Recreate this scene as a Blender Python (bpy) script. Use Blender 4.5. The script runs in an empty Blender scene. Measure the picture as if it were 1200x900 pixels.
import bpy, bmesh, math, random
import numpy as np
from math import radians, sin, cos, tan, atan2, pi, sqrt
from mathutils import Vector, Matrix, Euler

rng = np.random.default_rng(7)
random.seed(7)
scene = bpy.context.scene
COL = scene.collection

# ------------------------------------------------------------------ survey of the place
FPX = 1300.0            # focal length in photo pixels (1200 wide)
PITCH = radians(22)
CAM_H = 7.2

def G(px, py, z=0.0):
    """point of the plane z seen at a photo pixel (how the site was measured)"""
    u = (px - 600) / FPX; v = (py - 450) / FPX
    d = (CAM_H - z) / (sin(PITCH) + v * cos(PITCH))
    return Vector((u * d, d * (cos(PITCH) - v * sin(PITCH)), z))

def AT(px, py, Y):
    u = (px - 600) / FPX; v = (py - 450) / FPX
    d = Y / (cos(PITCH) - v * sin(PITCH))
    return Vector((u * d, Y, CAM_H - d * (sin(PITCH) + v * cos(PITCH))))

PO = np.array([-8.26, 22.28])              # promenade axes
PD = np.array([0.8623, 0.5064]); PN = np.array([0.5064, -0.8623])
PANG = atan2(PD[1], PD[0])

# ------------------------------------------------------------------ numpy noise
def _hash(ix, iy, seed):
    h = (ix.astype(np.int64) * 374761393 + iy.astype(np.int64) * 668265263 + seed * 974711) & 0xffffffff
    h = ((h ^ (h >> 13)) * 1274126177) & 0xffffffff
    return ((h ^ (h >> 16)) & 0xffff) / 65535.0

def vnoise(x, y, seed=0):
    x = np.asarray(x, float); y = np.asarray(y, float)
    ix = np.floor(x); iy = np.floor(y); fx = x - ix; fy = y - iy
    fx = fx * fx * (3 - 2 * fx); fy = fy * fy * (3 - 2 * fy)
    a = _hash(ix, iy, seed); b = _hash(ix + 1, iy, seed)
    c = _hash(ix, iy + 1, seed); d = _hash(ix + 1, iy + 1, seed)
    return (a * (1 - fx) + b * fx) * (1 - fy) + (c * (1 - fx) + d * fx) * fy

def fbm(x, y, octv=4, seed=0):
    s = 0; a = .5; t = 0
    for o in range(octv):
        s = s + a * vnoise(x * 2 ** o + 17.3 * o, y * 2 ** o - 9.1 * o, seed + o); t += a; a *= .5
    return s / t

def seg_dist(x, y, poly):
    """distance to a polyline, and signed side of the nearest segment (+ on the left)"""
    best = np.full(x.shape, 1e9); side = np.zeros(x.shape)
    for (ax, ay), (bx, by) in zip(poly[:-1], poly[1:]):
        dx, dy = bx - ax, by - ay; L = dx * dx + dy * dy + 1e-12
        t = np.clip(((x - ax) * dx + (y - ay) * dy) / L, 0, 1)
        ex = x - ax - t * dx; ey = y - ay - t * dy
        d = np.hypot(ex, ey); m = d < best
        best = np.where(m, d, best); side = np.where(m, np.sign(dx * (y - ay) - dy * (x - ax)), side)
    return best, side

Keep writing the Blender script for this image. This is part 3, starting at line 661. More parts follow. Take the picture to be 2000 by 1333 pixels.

───

What is expected:
Report all lines of the material that contain the word "pixels".

Task solution:
Recreate this scene as a Blender Python (bpy) script. Use Blender 4.5. The script runs in an empty Blender scene. Measure the picture as if it were 1200x900 pixels.
FPX = 1300.0            # focal length in photo pixels (1200 wide)
Keep writing the Blender script for this image. This is part 3, starting at line 661. More parts follow. Take the picture to be 2000 by 1333 pixels.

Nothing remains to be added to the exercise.